## Collected data
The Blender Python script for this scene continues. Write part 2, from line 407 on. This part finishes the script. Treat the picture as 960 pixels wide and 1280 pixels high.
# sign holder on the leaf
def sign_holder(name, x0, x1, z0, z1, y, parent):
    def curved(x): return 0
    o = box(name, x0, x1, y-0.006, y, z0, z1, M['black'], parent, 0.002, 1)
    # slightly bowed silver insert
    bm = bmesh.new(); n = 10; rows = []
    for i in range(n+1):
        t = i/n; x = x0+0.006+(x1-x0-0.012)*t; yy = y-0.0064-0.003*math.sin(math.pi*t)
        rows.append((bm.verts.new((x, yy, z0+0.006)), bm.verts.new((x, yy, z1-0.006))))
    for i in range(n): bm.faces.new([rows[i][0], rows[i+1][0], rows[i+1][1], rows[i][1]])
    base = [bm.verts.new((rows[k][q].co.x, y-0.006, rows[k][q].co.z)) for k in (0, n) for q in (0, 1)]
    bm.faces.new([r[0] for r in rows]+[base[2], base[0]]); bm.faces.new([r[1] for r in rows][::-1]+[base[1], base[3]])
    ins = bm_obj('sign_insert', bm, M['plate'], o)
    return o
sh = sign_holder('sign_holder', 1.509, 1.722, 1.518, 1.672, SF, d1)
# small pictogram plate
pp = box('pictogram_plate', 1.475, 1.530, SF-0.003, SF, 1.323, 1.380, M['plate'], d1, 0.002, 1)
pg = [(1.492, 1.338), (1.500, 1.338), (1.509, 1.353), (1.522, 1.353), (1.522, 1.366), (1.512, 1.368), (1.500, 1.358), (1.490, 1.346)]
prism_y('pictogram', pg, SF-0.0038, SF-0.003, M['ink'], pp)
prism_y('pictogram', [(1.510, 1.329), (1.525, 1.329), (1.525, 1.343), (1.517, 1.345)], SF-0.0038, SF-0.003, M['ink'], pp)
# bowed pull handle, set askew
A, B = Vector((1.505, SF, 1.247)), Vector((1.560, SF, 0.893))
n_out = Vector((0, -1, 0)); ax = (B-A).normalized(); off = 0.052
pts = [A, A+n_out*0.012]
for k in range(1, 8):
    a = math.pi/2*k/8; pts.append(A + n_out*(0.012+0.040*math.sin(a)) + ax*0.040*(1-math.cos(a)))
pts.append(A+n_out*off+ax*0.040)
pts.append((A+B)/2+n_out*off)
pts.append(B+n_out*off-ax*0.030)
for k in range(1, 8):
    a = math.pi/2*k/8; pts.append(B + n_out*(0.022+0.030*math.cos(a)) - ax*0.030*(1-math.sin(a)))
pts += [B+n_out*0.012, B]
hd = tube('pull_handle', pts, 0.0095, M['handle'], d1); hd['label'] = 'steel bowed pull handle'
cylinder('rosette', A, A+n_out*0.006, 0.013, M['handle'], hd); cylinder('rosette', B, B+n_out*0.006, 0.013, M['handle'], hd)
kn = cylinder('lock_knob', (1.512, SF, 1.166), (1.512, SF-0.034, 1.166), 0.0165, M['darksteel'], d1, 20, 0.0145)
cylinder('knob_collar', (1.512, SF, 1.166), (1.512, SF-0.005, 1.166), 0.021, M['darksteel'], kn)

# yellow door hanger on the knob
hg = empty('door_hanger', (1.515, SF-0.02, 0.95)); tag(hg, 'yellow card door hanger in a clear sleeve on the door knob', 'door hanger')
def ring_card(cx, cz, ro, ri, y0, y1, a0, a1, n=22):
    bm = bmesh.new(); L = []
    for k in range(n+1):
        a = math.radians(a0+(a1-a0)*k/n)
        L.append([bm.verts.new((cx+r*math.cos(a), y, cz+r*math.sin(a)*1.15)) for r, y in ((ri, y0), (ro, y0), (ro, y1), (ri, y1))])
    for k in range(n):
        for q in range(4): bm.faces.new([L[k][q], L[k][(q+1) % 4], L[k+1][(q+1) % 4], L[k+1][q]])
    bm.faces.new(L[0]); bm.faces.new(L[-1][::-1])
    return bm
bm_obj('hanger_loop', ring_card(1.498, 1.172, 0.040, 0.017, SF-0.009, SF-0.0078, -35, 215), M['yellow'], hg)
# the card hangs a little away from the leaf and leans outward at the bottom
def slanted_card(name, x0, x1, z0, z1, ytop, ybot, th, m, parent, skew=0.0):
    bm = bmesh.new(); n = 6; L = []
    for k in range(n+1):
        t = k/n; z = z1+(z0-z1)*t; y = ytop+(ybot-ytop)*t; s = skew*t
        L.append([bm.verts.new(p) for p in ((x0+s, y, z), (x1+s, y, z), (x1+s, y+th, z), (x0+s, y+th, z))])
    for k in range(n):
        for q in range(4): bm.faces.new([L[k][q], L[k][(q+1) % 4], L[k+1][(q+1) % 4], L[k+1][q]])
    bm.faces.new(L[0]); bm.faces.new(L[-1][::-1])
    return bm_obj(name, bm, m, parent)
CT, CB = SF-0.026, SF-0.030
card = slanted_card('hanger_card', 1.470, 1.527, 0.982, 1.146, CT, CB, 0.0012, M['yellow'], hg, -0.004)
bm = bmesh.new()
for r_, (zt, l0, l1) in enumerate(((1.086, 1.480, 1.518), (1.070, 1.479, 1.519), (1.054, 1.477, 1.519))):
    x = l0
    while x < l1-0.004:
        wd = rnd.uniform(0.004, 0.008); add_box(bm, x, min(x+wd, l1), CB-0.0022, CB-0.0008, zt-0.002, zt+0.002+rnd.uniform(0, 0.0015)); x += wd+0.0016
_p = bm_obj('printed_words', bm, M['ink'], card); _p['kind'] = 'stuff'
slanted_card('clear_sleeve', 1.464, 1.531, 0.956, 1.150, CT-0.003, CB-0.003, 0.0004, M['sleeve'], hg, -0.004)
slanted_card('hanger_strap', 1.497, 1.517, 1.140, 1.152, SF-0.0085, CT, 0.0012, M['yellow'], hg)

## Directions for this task
Reproduce the full listing word for word.

## Problem solution
The Blender Python script for this scene continues. Write part 2, from line 407 on. This part finishes the script. Treat the picture as 960 pixels wide and 1280 pixels high.
# sign holder on the leaf
def sign_holder(name, x0, x1, z0, z1, y, parent):
    def curved(x): return 0
    o = box(name, x0, x1, y-0.006, y, z0, z1, M['black'], parent, 0.002, 1)
    # slightly bowed silver insert
    bm = bmesh.new(); n = 10; rows = []
    for i in range(n+1):
        t = i/n; x = x0+0.006+(x1-x0-0.012)*t; yy = y-0.0064-0.003*math.sin(math.pi*t)
        rows.append((bm.verts.new((x, yy, z0+0.006)), bm.verts.new((x, yy, z1-0.006))))
    for i in range(n): bm.faces.new([rows[i][0], rows[i+1][0], rows[i+1][1], rows[i][1]])
    base = [bm.verts.new((rows[k][q].co.x, y-0.006, rows[k][q].co.z)) for k in (0, n) for q in (0, 1)]
    bm.faces.new([r[0] for r in rows]+[base[2], base[0]]); bm.faces.new([r[1] for r in rows][::-1]+[base[1], base[3]])
    ins = bm_obj('sign_insert', bm, M['plate'], o)
    return o
sh = sign_holder('sign_holder', 1.509, 1.722, 1.518, 1.672, SF, d1)
# small pictogram plate
pp = box('pictogram_plate', 1.475, 1.530, SF-0.003, SF, 1.323, 1.380, M['plate'], d1, 0.002, 1)
pg = [(1.492, 1.338), (1.500, 1.338), (1.509, 1.353), (1.522, 1.353), (1.522, 1.366), (1.512, 1.368), (1.500, 1.358), (1.490, 1.346)]
prism_y('pictogram', pg, SF-0.0038, SF-0.003, M['ink'], pp)
prism_y('pictogram', [(1.510, 1.329), (1.525, 1.329), (1.525, 1.343), (1.517, 1.345)], SF-0.0038, SF-0.003, M['ink'], pp)
# bowed pull handle, set askew
A, B = Vector((1.505, SF, 1.247)), Vector((1.560, SF, 0.893))
n_out = Vector((0, -1, 0)); ax = (B-A).normalized(); off = 0.052
pts = [A, A+n_out*0.012]
for k in range(1, 8):
    a = math.pi/2*k/8; pts.append(A + n_out*(0.012+0.040*math.sin(a)) + ax*0.040*(1-math.cos(a)))
pts.append(A+n_out*off+ax*0.040)
pts.append((A+B)/2+n_out*off)
pts.append(B+n_out*off-ax*0.030)
for k in range(1, 8):
    a = math.pi/2*k/8; pts.append(B + n_out*(0.022+0.030*math.cos(a)) - ax*0.030*(1-math.sin(a)))
pts += [B+n_out*0.012, B]
hd = tube('pull_handle', pts, 0.0095, M['handle'], d1); hd['label'] = 'steel bowed pull handle'
cylinder('rosette', A, A+n_out*0.006, 0.013, M['handle'], hd); cylinder('rosette', B, B+n_out*0.006, 0.013, M['handle'], hd)
kn = cylinder('lock_knob', (1.512, SF, 1.166), (1.512, SF-0.034, 1.166), 0.0165, M['darksteel'], d1, 20, 0.0145)
cylinder('knob_collar', (1.512, SF, 1.166), (1.512, SF-0.005, 1.166), 0.021, M['darksteel'], kn)

# yellow door hanger on the knob
hg = empty('door_hanger', (1.515, SF-0.02, 0.95)); tag(hg, 'yellow card door hanger in a clear sleeve on the door knob', 'door hanger')
def ring_card(cx, cz, ro, ri, y0, y1, a0, a1, n=22):
    bm = bmesh.new(); L = []
    for k in range(n+1):
        a = math.radians(a0+(a1-a0)*k/n)
        L.append([bm.verts.new((cx+r*math.cos(a), y, cz+r*math.sin(a)*1.15)) for r, y in ((ri, y0), (ro, y0), (ro, y1), (ri, y1))])
    for k in range(n):
        for q in range(4): bm.faces.new([L[k][q], L[k][(q+1) % 4], L[k+1][(q+1) % 4], L[k+1][q]])
    bm.faces.new(L[0]); bm.faces.new(L[-1][::-1])
    return bm
bm_obj('hanger_loop', ring_card(1.498, 1.172, 0.040, 0.017, SF-0.009, SF-0.0078, -35, 215), M['yellow'], hg)
# the card hangs a little away from the leaf and leans outward at the bottom
def slanted_card(name, x0, x1, z0, z1, ytop, ybot, th, m, parent, skew=0.0):
    bm = bmesh.new(); n = 6; L = []
    for k in range(n+1):
        t = k/n; z = z1+(z0-z1)*t; y = ytop+(ybot-ytop)*t; s = skew*t
        L.append([bm.verts.new(p) for p in ((x0+s, y, z), (x1+s, y, z), (x1+s, y+th, z), (x0+s, y+th, z))])
    for k in range(n):
        for q in range(4): bm.faces.new([L[k][q], L[k][(q+1) % 4], L[k+1][(q+1) % 4], L[k+1][q]])
    bm.faces.new(L[0]); bm.faces.new(L[-1][::-1])
    return bm_obj(name, bm, m, parent)
CT, CB = SF-0.026, SF-0.030
card = slanted_card('hanger_card', 1.470, 1.527, 0.982, 1.146, CT, CB, 0.0012, M['yellow'], hg, -0.004)
bm = bmesh.new()
for r_, (zt, l0, l1) in enumerate(((1.086, 1.480, 1.518), (1.070, 1.479, 1.519), (1.054, 1.477, 1.519))):
    x = l0
    while x < l1-0.004:
        wd = rnd.uniform(0.004, 0.008); add_box(bm, x, min(x+wd, l1), CB-0.0022, CB-0.0008, zt-0.002, zt+0.002+rnd.uniform(0, 0.0015)); x += wd+0.0016
_p = bm_obj('printed_words', bm, M['ink'], card); _p['kind'] = 'stuff'
slanted_card('clear_sleeve', 1.464, 1.531, 0.956, 1.150, CT-0.003, CB-0.003, 0.0004, M['sleeve'], hg, -0.004)
slanted_card('hanger_strap', 1.497, 1.517, 1.140, 1.152, SF-0.0085, CT, 0.0012, M['yellow'], hg)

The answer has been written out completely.